GIVEN TASK ▸ Wherever a line holds the string "scene", copy that line.
+---+
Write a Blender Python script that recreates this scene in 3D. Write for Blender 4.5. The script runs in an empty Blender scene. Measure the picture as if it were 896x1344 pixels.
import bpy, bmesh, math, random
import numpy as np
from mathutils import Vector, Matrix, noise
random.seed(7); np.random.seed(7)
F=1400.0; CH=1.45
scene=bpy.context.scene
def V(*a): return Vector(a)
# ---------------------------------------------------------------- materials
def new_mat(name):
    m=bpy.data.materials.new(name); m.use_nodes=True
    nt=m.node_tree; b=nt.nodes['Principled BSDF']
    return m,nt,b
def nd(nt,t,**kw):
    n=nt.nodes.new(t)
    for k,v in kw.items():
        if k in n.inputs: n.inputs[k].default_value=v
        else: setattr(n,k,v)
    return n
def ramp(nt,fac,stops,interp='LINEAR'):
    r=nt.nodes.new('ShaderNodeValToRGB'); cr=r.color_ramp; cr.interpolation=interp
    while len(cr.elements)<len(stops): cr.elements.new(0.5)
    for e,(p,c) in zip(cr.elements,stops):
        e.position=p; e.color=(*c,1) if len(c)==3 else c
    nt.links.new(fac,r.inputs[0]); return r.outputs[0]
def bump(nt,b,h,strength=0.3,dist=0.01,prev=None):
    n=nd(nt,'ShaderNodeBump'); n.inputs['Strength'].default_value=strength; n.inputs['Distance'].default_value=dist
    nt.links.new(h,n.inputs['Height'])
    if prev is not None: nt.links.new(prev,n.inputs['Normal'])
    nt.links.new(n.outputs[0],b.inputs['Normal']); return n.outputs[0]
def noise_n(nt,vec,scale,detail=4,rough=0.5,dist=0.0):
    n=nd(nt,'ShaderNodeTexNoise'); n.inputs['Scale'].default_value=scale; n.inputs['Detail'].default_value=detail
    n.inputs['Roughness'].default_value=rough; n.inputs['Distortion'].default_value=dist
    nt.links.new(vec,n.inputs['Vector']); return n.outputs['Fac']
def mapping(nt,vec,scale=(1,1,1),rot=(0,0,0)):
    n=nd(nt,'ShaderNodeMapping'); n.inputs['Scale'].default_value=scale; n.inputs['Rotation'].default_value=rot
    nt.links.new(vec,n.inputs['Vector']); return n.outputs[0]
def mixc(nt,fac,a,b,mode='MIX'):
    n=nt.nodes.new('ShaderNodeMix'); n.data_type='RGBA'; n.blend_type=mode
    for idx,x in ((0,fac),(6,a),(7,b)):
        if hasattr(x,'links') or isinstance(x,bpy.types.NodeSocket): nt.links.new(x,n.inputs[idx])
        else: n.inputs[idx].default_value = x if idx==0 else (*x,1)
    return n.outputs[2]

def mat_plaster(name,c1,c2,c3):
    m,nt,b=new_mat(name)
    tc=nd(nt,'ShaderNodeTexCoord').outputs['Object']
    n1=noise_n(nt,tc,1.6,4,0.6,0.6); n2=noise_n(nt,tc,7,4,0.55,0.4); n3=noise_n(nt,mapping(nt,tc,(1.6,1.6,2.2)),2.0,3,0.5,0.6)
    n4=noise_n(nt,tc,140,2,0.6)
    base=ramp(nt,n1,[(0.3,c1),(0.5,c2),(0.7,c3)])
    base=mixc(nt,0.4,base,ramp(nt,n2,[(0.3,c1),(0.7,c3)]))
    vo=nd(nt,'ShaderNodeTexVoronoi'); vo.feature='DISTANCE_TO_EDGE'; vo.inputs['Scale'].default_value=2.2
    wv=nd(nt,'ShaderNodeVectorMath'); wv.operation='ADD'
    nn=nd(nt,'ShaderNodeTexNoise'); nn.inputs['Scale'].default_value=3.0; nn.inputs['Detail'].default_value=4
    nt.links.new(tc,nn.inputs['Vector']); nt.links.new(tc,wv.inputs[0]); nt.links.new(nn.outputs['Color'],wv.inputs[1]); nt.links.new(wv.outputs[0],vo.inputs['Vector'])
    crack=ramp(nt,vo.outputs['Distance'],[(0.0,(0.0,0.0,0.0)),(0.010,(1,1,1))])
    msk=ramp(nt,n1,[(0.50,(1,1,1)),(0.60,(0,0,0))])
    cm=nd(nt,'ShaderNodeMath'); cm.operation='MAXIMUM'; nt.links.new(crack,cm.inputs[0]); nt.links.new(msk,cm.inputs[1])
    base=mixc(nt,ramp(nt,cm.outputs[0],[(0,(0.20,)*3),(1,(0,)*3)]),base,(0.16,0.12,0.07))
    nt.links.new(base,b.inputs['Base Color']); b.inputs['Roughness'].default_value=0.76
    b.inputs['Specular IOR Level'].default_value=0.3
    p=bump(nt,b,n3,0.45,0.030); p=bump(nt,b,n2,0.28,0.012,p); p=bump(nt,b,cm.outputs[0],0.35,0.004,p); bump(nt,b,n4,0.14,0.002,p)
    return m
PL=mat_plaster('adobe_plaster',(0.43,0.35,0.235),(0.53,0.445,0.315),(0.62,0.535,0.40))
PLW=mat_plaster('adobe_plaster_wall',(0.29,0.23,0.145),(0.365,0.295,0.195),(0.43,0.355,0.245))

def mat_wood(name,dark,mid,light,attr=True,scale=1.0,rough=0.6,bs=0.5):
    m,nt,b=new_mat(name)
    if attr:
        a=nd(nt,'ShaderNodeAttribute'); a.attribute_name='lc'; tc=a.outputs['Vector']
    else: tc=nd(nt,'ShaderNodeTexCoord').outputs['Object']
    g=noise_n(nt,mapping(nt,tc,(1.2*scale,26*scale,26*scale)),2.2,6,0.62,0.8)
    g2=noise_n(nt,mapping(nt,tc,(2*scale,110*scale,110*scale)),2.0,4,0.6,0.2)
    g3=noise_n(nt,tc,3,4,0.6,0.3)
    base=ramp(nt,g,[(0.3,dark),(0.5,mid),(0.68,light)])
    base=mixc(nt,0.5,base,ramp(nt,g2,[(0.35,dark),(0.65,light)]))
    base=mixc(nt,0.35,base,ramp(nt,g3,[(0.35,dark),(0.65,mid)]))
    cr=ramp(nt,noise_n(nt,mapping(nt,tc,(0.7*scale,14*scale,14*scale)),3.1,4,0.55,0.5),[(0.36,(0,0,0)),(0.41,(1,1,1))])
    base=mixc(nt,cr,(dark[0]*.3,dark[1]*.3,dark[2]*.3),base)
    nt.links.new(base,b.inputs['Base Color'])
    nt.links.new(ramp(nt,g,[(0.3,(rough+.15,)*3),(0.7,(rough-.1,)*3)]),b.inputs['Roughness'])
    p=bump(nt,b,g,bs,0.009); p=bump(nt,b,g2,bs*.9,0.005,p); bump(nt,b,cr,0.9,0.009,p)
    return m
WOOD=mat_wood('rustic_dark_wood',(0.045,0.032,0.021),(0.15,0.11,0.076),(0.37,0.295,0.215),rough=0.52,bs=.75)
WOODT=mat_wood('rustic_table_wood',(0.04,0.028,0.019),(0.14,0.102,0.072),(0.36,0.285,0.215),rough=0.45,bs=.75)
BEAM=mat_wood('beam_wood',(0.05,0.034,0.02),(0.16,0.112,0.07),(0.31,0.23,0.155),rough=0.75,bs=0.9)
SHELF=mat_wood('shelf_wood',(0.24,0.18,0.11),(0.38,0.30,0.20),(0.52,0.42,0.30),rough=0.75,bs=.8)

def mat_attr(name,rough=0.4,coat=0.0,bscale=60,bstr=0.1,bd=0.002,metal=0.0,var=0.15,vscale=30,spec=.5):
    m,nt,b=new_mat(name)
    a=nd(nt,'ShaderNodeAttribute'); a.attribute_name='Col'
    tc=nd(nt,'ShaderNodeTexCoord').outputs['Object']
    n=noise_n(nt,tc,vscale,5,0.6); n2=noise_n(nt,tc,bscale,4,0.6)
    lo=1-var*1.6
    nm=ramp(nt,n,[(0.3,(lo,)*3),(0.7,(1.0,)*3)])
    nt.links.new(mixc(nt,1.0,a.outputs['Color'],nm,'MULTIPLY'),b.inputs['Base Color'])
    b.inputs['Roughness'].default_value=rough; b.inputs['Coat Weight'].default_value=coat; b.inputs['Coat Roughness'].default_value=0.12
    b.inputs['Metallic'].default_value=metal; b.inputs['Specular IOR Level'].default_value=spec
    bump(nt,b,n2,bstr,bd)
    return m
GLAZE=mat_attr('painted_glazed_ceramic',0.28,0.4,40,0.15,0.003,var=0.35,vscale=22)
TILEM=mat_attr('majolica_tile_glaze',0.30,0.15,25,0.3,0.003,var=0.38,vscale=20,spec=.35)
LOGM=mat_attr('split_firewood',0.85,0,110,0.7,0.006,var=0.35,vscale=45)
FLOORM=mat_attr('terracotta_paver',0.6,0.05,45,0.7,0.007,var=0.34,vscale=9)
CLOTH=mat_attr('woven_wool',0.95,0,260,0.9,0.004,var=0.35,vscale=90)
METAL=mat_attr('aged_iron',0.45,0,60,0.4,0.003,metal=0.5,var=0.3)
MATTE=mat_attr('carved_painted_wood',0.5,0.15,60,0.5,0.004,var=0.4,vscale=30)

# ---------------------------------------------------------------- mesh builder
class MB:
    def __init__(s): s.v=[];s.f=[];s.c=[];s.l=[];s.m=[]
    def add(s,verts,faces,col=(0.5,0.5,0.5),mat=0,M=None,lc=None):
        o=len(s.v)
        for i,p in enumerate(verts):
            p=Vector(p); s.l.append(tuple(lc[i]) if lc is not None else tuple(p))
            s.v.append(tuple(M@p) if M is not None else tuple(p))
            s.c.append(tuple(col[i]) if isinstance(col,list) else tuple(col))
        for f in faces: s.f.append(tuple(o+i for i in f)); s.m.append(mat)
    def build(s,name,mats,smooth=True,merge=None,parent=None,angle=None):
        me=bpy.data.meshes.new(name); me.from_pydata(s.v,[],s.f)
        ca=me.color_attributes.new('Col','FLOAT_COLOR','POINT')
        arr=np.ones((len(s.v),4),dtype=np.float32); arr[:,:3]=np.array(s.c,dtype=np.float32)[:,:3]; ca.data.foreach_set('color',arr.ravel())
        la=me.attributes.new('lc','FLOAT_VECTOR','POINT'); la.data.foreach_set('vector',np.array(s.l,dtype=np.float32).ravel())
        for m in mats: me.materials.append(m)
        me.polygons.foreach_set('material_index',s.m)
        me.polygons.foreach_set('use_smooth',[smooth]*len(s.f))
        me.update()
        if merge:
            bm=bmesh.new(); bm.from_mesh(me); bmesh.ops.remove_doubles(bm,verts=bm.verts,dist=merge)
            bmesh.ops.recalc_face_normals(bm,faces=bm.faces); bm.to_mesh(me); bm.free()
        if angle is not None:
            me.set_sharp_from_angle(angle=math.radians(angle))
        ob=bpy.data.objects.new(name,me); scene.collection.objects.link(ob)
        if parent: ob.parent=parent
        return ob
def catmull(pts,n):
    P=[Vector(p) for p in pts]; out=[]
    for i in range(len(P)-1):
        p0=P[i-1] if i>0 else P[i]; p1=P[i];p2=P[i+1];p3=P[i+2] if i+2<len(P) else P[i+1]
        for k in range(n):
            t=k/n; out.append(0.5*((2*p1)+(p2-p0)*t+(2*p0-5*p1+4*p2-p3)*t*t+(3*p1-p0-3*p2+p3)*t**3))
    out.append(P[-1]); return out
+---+
RESULT BELOW ▸
Write a Blender Python script that recreates this scene in 3D. Write for Blender 4.5. The script runs in an empty Blender scene. Measure the picture as if it were 896x1344 pixels.
scene=bpy.context.scene
        ob=bpy.data.objects.new(name,me); scene.collection.objects.link(ob)